Face à la progression des idées complotistes et anti-démocratiques, les travailleur.euse.s des EPN tentent de plus en plus de « contrecarrer un autre biais des politiques, qui consiste à croire que la réponse à la fracture numérique est de seulement former à l’informatique », regrette Stefan Platteau. « Il faut aussi former au contenu, à l’esprit critique, à la compréhension de nos propres biais cognitifs. On tâtonne toujours, à ce sujet. C’est difficile de former en la matière, en essayant de ne pas braquer les gens ou de ne pas avoir l’air de donneurs de leçons. »

Au numérique résilient, démocratie résiliente

Le refrain tourne en boucle dans les têtes : éduquer, éduquer, éduquer… « Quelqu’un d’hyper vulnérable à la propagande est un danger pour la démocratie », estime Stefan Platteau. « Pour avoir un débat démocratique le plus sain possible, il faut clairement des dispositifs d’accompagnement au numérique dès l’école, faits par des professionnel.le.s formé.e.s au numérique et à ses enjeux. » Bref, l’inclusion numérique n’a pas de prix, mais elle a un coût.

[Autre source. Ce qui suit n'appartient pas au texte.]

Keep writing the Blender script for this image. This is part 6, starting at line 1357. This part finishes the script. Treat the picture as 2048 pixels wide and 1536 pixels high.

« La démocratie ne pourra pas survivre si les pouvoirs publics continuent de déclasser et d’isoler toute une série de populations. Sans alternative robuste au numérique, sans financements, sans formations durables, et sans un projet commun réellement inclusif, « pas mal de personnes resteront dans l’impossibilité d’accéder à leurs droits. » Alors, comme le suggère le fondateur de CABAN, gardons-en tête qu’« au numérique résilient, démocratie résiliente… ».

  1. Périne Brotcorne et Koen Ponnet, « Baromètre de l’inclusion numérique », Fondation Roi Baudouin, 2024, 46 p.